GForce’s software Mellotron just keeps getting better.
So, you already manufacture what many feel to be the pre‑eminent Mellotron emulation, yet you feel that it’s time to update and extend it, offering your customers more than before and, let’s be honest, making a few extra shekels at the same time. But how? Happily, GForce’s developers must have found answers that they liked because I now have in front of me two M‑Trons — the original M‑Tron Pro running on an Intel Mac, and the latest M‑Tron Pro IV — now compatible with Apple Silicon — running on an M1 Pro. (Don’t worry, it’s PC‑compatible too.)
New Tricks
The new version looks very different from the original, and there’s no doubt that its scalable GUI is an improvement. The Mellotron‑y bits are more Mellotron‑y, and the modern features look and feel more, umm... modern. Sure, many of its capabilities are the same as before, but a closer look shows that there are several updates and additions. The new wow and flutter controls allow you to age the instrument in ways that we hated in the 1970s, the LFO has been augmented, there’s a second filter family, there’s a second aftertouch destination, the key range has been extended by seven semitones, and the effects section has been enhanced to include an amp emulator, an improved ensemble and a reverb section. Despite all of these additions, I find the GUI and its associated patch manager to be clearer and easier to use than before. What’s more, the M‑Tron Pro IV no longer suffers from the fake coffee stains of previous versions. What’s not to like?

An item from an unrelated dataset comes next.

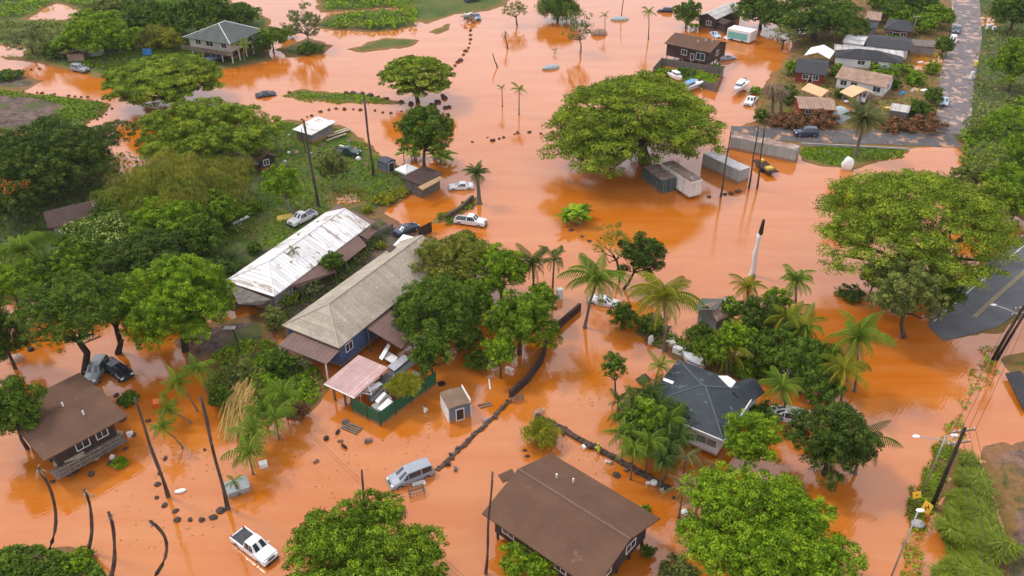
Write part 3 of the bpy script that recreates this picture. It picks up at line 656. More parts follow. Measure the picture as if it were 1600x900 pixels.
T('shrub', 'low bush inside the plank fence enclosure behind the boats', 'shrub', 1072, 112, 18, 7, 'deep', 'bush', zc=1)
T('shrub', 'leafy bush in the far corner of the plank enclosure', 'shrub', 1036, 112, 14, 7, 'bright', 'bush', zc=1)
# --- village, top
T('broad_tree', 'broad dark tree overhanging the flooded lane, widest in the village', 'tree', 1278, 26, 74, 44, 'deep', 'loose', zc=6, cover=0.59)
T('broad_tree', 'dark tree behind the teal and white trailer', 'tree', 1192, 18, 44, 30, 'deep', 'loose', zc=5, cover=0.59)
T('broad_tree', 'feathery thin tree at the waterside by the dead palms', 'tree', 1226, 54, 28, 28, 'sage', 'airy', zc=4, cover=0.42)
T('broad_tree', 'dark tree beyond the village roofs at the head of the lane', 'tree', 1415, 4, 55, 16, 'deep', zc=4)
T('small_tree', 'green tree behind the red walled house with hip roof', 'tree', 1408, 22, 26, 14, 'bright', zc=3)
T('small_tree', 'green tree at the lane edge beside two parked cars', 'tree', 1468, 26, 24, 24, 'bright', zc=3.5)
T('small_tree', 'leafy tree in the yard beyond the grey flat shed', 'tree', 1445, 38, 22, 18, 'bright', zc=3)
T('small_tree', 'green tree between the grey flat shed and the lane', 'tree', 1476, 72, 14, 24, 'deep', zc=3)
T('garden_hedge', 'bright green hedge behind the rusty roofed white house', 'hedge', 1388, 104, 36, 12, 'bright', 'bush', zc=1.8, cover=0.70)
T('shrub', 'bright shrub between black roof and rusty roofed house', 'shrub', 1308, 112, 12, 16, 'bright', 'bush', zc=1.5)
T('shrub', 'round green bush in the muddy yard by the lane', 'shrub', 1430, 126, 16, 14, 'bright', 'bush', zc=1.5)
T('small_tree', 'leafy tree at the lane beside a pale blue car', 'tree', 1458, 150, 15, 20, 'deep', zc=2.6)
T('shrub', 'dark green shrub beside the small grey roofed shed', 'shrub', 1434, 172, 22, 17, 'deep', 'bush', zc=1.6)
T('shrub', 'green shrub at the corner of the rusty roofed house', 'shrub', 1400, 132, 10, 16, 'deep', 'bush', zc=1.5)
T('shrub', 'waterside bush beside the black roofed red house', 'shrub', 1240, 108, 14, 22, 'bright', 'bush', zc=1.8)
T('shrub', 'green bush between dead palms and the brown roofed red shed', 'shrub', 1232, 150, 16, 18, 'deep', 'bush', zc=1.8)
T('shrub', 'dark shrub at the foot of the grey dead palms', 'shrub', 1190, 180, 12, 16, 'deep', 'bush', zc=1.6)
T('shrub', 'small waterside bush behind the white pickup and boat', 'shrub', 1182, 140, 12, 7, 'bright', 'bush', zc=1)
T('red_hedge', 'reddish flowering hedge in front of the brown roofed red shed', 'hedge', 1234, 187, 30, 15, 'red', 'bush', zc=1.4, cover=0.84)
T('red_hedge', 'reddish hedge beside the grey dome tank', 'hedge', 1282, 187, 28, 15, 'red', 'bush', zc=1.4, cover=0.84)
T('red_hedge', 'reddish hedge between the date palm and the shed with grey roof', 'hedge', 1400, 195, 29, 12, 'red', 'bush', zc=1.2, cover=0.84)
T('red_hedge', 'reddish hedge at the corner of the lane and the road', 'hedge', 1446, 192, 27, 16, 'red', 'bush', zc=1.4, cover=0.84)
palm('date_palm', 'stout feathery date palm on the grass by the roadside', 1351, 187, 30, base=(1336, 246), n=64, droop=1.5, trunk_r=.32, leaf='palmg', dead=16, cat='palm')
palm('dead_palm', 'shaggy grey dead palm, taller of the two by the red hedge', 1206, 134, 21, base=(1206, 178), leaf='dead', n=24, el=(.6, -1.3), dead=30, trunk_r=.3, cat='dead palm')
palm('dead_palm', 'shaggy grey dead palm leaning near the red hedge', 1221, 142, 18, base=(1219, 180), leaf='dead', n=24, el=(.5, -1.3), dead=30, trunk_r=.3, cat='dead palm')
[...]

The Mellotron’s character has been maintained even after tidying up some of the more wayward notes on the original tapes.
A Mellotron is at heart a sample player so, as well as its enhanced synthesis and effects, the M‑Tron Pro IV has an enormous underlying library. This ranges from instantly recognisable Mellotron MkII and M400 strings, brasses, flutes and choirs, through numerous MkII rhythm tapes and M300 tapes, many lesser‑known Mellotron sounds, Birotrons, Chamberlins and, perhaps of most interest to aficionados, obscuria rescued from custom tapes recorded for bands as diverse as Black Sabbath and Tangerine Dream. The review copy was also supplied with four free expansion packs: ChamberTron Extras, Compute‑a‑Tune, Piano Bass 2 and Isolation Choir 2020, all of which include interesting and potentially useful sounds. Obviously, none of this would matter if the results were bland or uninspiring, but the sound quality is great, the Mellotron’s character has been maintained even after tidying up some of the more wayward notes on the original tapes, and looped versions of many sounds are available in case you want to sidestep the Mellotron’s eight‑second limitation.
Conclusion
All of this will be of little interest if your desire for Mellotron sounds is confined to the ‘Strawberry Fields’ flutes, the three violins that almost single‑handedly defined prog rock, and dead men singing. There are many alternatives for these and, while the M‑Tron Pro IV and its predecessors sound more authentic, I’ve been using samplers and workstations to play these sounds on stage for more than three decades. ‘Careful With That Axe Eugene’ played on a Roland XP‑80? It sounds like sacrilege, but you would be surprised! However, if your ambitions extend beyond the more famous Mellotron sounds, M‑Tron Pro IV’s huge library and updated synthesis/effects engine allows you to go much further. Perhaps it doesn’t have the heft and authority of my Mellotron MkII (or indeed, GForce’s own M‑Tron MkII soft synth), but I suspect that it’s still the most widely useful recreation of almost all things Mellotron‑y, and now even more so.
Summary
Probably the leading Mellotron soft synth — now much improved and even more encompassing than before.